Relatives of the victims of Europe’s biggest massacre in decades won a landmark case, immense satisfaction and the likelihood of substantial damages on Tuesday, when a Dutch appeals court ruled for the first time that the Netherlands had to answer for the deaths of Muslim men at Srebrenica 16 years ago.
The verdict stunned the Dutch government as well as the plaintiffs who have campaigned on the issue for more than a decade and had almost given up.
If the ruling is upheld by the Supreme Court, there could be hundreds of claims for damages from relatives from some of the estimated 8,000 Bosnian Muslim males butchered by the Bosnian Serb forces under General Ratko Mladic, who faces charges of genocide for the crime in The Hague.
As well as finding the Netherlands responsible for the fate of some of the victims, the verdict also has international ramifications as it rejected the Dutch government’s argument that its troops stationed in Srebrenica were under UN authority.
“It has been established that states who take part in UN peacekeeping operations cannot not be responsible for their actions. It’s all about effective control,” said Liesbeth Zegveld, the lawyer for the two Bosnian plaintiffs.
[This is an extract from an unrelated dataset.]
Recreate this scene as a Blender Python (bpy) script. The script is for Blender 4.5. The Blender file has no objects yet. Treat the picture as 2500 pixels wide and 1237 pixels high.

Two relatives of some of the estimated 8,000 murdered, Hasan Nuhanovic and Rizo Mustafic, have campaigned for years to get the UN and the Netherlands bear partial blame for the atrocities on the grounds that at the time Srebrenica, in eastern Bosnia, was a UN-declared “safe haven” manned by Dutch troops serving with the UN.
A Dutch court rejected their arguments in 2008, ruling that the Netherlands could not be held responsible as the Dutch troops were under UN authority. A parallel case ruled that the UN was immune to prosecution.
Tuesday’s appeal court verdict stunned the Dutch government and even blindsided the litigants.
“This comes as a surprise. We will have to study the ruling and then decide on our next steps,” a Dutch defense ministry spokesman said.
Nuhanovic, the Bosnian Muslim who was the prime mover in the eight-year case, was taken aback.
“I wouldn’t say I’m happy,” he said. “I wasn’t prepared for this. I’ve had so many difficulties. The Dutch state completely denied responsibility.”
Nuhanovic was a translator for the Dutch troops in Srebrenica in July 1995 when the besieged Muslim enclave was overrun by Serbian forces under Mladic. Mustafic was working at the Dutch base at Potocari as an electrician.
About 5,000 people — including 239 adult males — had crowded into the Dutch Potocari compound seeking shelter.
Nuhanovic was allowed to stay on the base when the Dutch commanders ordered most to leave. He pleaded with Colonel Robert Franken to let his father, mother, and younger brother stay. The outcome was a heartrending Sophie’s Choice moment.
Nuhanovic’s father had been a member of a trio of Srebrenica Muslims negotiating with Mladic days earlier. Because of that, at the last minute as the buses were leaving, Franken told the father he could stay. “Can my younger son also stay?” the father asked. “No,” he was told.
The father went with his wife and son. None of them were seen alive again.
Nuhanovic is also mulling criminal charges against Franken and his superior officer in Srebrenica at the time, Tom Karremans.
The judges yesterday dismissed the argument that the UN alone was responsible and that the Dutch authorities had no liability.
“The Dutch state is responsible for the death of these men because [UN peacekeepers] Dutchbat should not have handed them over,” the judges found.
The relatives of the two plaintiffs were expelled from the Dutch military compound following days of Serbian marauding.
“The Dutchbat had been witness to multiple incidents in which the Bosnian Serbs mistreated or killed male refugees outside the compound. The Dutch therefore knew that ... the men were at great risk if they were to leave the compound,” the court said.